What is the Supply Schedule?
Bitcoin's supply schedule is the predetermined rate at which new bitcoin is created and released into circulation. Unlike traditional currencies, where central banks control the money supply, Bitcoin's issuance is governed entirely by code. A total of 21 million bitcoin will ever exist. As of early 2026, roughly 19.8 million have already been mined — about 94% of the total supply. The remaining bitcoin will be released gradually through mining rewards over the next century.
Why It Matters
The supply schedule is what makes Bitcoin fundamentally different from every fiat currency in history. No government, corporation, or individual can change it.

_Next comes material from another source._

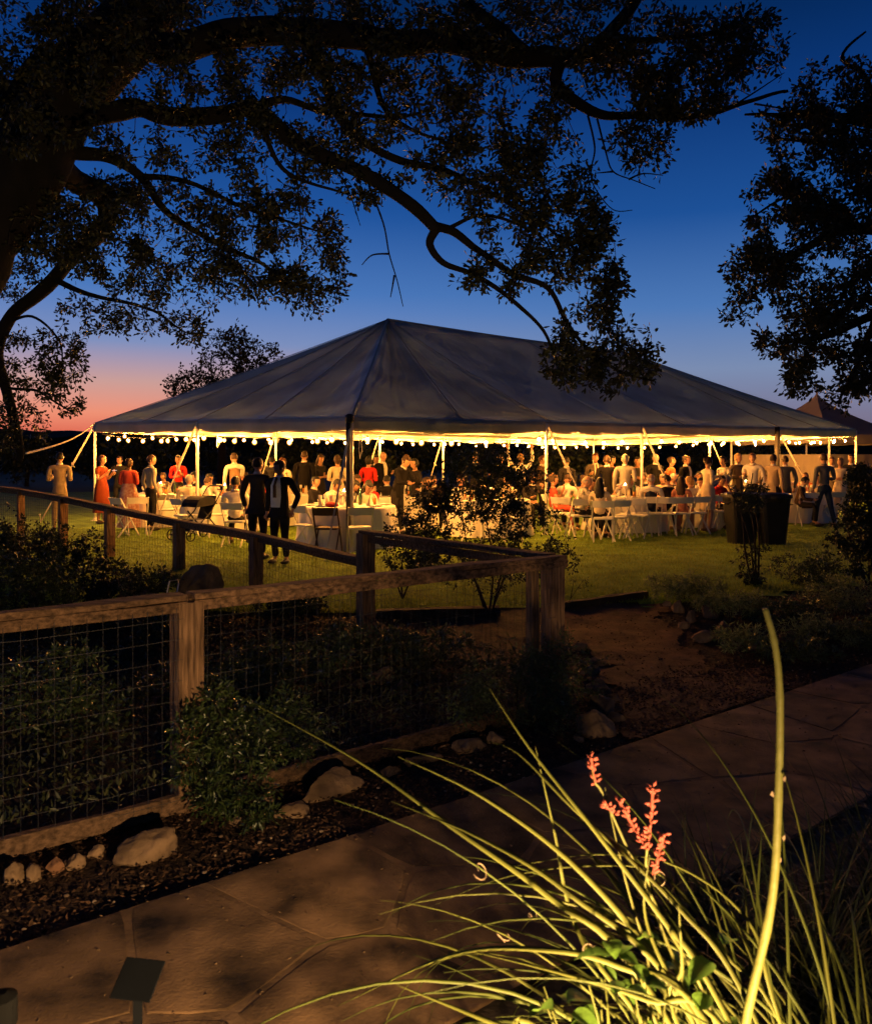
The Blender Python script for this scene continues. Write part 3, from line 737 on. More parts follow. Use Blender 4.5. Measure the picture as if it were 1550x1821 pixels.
# bare hanging twigs
for L in ([(655, 330, 6.5), (680, 395, 6.5), (690, 450, 6.5), (705, 500, 6.5), (716, 546, 6.5)], [(690, 450, 6.5), (660, 452, 6.5), (642, 470, 6.5)], [(700, 490, 6.5), (694, 530, 6.5)],
          [(525, 250, 6.6), (530, 330, 6.6), (535, 400, 6.6), (540, 440, 6.6)], [(1045, 205, 6.4), (1058, 262, 6.4), (1052, 300, 6.4), (1056, 330, 6.4), (1090, 372, 6.4), (1125, 374, 6.4)],
          [(1062, 212, 6.4), (1078, 270, 6.4), (1092, 306, 6.4), (1130, 322, 6.4), (1166, 336, 6.4)], [(1092, 306, 6.4), (1060, 308, 6.4)], [(1120, 320, 6.4), (1145, 310, 6.4), (1180, 312, 6.4)],
          [(590, 290, 6.6), (620, 340, 6.6), (640, 400, 6.6)], [(1300, 190, 6.4), (1350, 160, 6.4), (1395, 130, 6.4)], [(1340, 186, 6.4), (1420, 200, 6.4)]):
    B(L, .009, .003, .015)
BL = [(420, 60, 300, 90, 6.9, .9, 150), (720, 60, 260, 90, 6.8, .7, 150), (1000, 40, 240, 80, 6.7, .7, 120), (1180, 110, 170, 90, 6.5, .5, 135), (1300, 70, 95, 70, 6.5, .4, 60),
      (330, 140, 220, 60, 7.0, .7, 90), (560, 160, 170, 110, 6.8, .6, 120), (720, 200, 130, 90, 6.8, .5, 80), (880, 190, 140, 90, 6.7, .5, 85), (840, 300, 130, 60, 6.6, .4, 60),
      (320, 250, 190, 50, 7.0, .5, 65), (500, 280, 110, 60, 6.7, .4, 40), (660, 300, 60, 60, 6.6, .3, 25),
      (300, 400, 300, 85, 7.6, .8, 280), (120, 380, 150, 80, 7.8, .8, 110), (500, 430, 110, 90, 7.5, .5, 95), (560, 490, 60, 70, 7.5, .4, 35), (330, 490, 230, 55, 7.8, .6, 110), (250, 560, 60, 40, 8.5, .3, 20), (330, 590, 40, 40, 8.5, .3, 18), (160, 560, 60, 40, 8.8, .3, 20),
      (60, 640, 80, 60, 8.9, .4, 50), (120, 690, 40, 50, 8.8, .3, 24), (20, 470, 60, 60, 8.9, .4, 30), (30, 750, 60, 50, 9.0, .3, 32), (110, 630, 40, 50, 8.8, .3, 20),
      (940, 340, 130, 70, 6.6, .4, 85), (970, 430, 110, 80, 6.6, .4, 85), (1050, 430, 50, 70, 6.5, .3, 36), (1060, 500, 50, 60, 6.5, .3, 34), (920, 480, 90, 40, 6.5, .3, 26), (870, 500, 60, 25, 6.4, .2, 10),
      (1040, 580, 50, 50, 6.5, .3, 26), (1080, 650, 100, 40, 6.5, .3, 52), (1130, 605, 45, 35, 6.5, .3, 12), (1000, 640, 35, 40, 6.4, .2, 16), (1145, 250, 60, 40, 6.4, .3, 26), (1200, 160, 110, 50, 6.4, .3, 60), (990, 250, 70, 60, 6.5, .3, 22),
      (60, 60, 160, 90, 6.8, .5, 90), (50, 160, 130, 110, 6.4, .3, 70), (180, 20, 160, 60, 6.8, .6, 80), (20, 330, 60, 50, 7.8, .5, 25)]
TG = []
for b in BL: TG += blob_targets(*b[:6], int(b[6] * 1.9))
sk.grow(TG, 8, .14, tipr=.0030, droop=.08, lspread=.06)
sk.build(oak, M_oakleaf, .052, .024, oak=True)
NOAK = len(sk.lp)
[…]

This predictability gives holders confidence that their bitcoin won't be diluted by surprise monetary expansion. It also creates increasing scarcity over time: as halvings reduce the rate of new issuance, the ratio of existing supply to new supply grows, a dynamic that has historically coincided with bull markets. The supply schedule is Bitcoin's most powerful economic feature.
How It Works
Every time a miner successfully adds a block to the blockchain (roughly every 10 minutes), they receive a block reward of newly created bitcoin. This reward started at 50 BTC per block in 2009. Every 210,000 blocks (approximately every four years), the reward is cut in half — an event called the halving. The schedule: 50 BTC (2009), 25 BTC (2012), 12.5 BTC (2016), 6.25 BTC (2020), 3.125 BTC (2024). By around 2140, the block reward will round down to zero, and all 21 million bitcoin will be in circulation. After that, miners will be compensated entirely through transaction fees.